Demonstrators hold EU and UK flags as they walk near the Houses of Parliament in central London, on Oct 29, 2019.
Demonstrators hold EU and UK flags as they walk near the Houses of Parliament in central London, on Oct 29, 2019. PHOTO: AFP

LONDON (REUTERS) - Britain's smaller pro-European political parties have announced a "remain" electoral alliance in which they will step aside for each other in 60 constituencies in the upcoming election to deny Prime Minister Boris Johnson a parliamentary majority.

The pact between the Liberal Democrats, the Welsh nationalists Plaid Cymru and the Green Party, along with some independent lawmakers, aims to give a free run to just one candidate in each constituency who wants to overturn the decision to leave the European Union.

Britain is heading towards a deeply unpredictable general election on Dec 12 that could decide the fate of its planned departure from the European Union.
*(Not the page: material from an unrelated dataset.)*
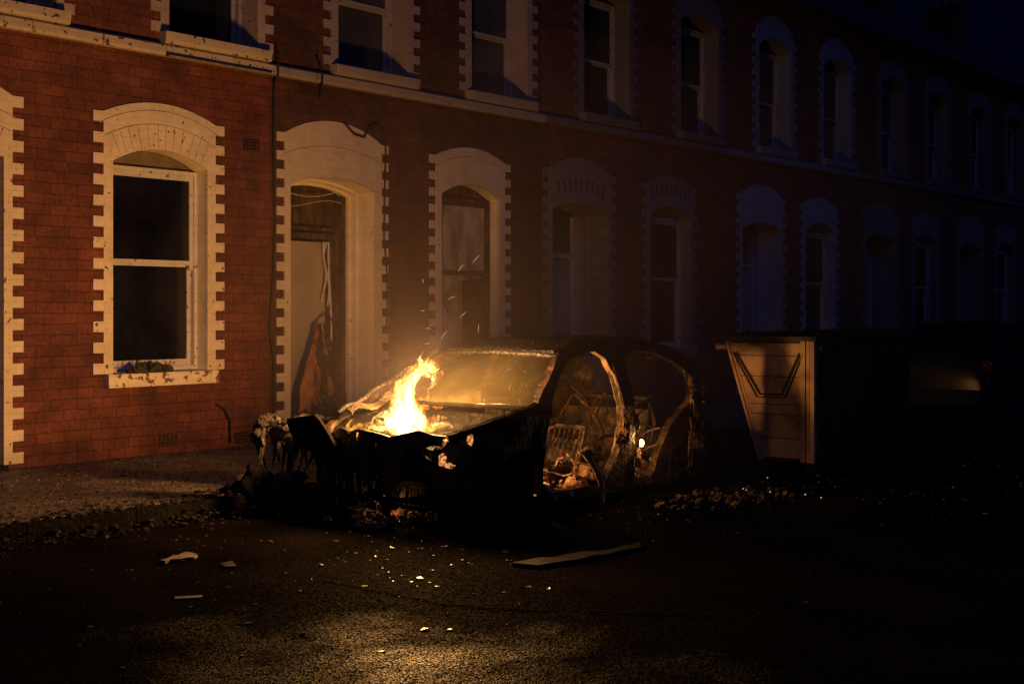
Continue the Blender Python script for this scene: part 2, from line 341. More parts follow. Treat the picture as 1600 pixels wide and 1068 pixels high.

Ms Heidi Allen, a former Conservative lawmaker who joined the Liberal Democrats, said the cross-party alliance was the first in a British national election in more than a century.

The parties "know this general election is the last chance to change the path that this country is currently on", said Ms Allen, who was involved in organising the pact.

The first December election in Britain since 1923 is one of the hardest to forecast in years. Brexit may well trump voters' traditional left/right loyalties and give smaller rivals a chance to challenge the two biggest parties: Mr Johnson's Conservatives and the left-leaning Labour Party.

Most polls so far have the Conservatives ahead - a YouGov poll this week had them leading Labour by 11 percentage points.

The template for the cross-party deal was a local election in Wales earlier this year, when the Liberal Democrats seized the seat from the Conservatives after Plaid Cymru and the Greens did not run candidates.

However, the alliance does not include the Labour Party or the Scottish National Party, which will blunt its effectiveness because they currently have the second and third-most MPs and support another Brexit referendum.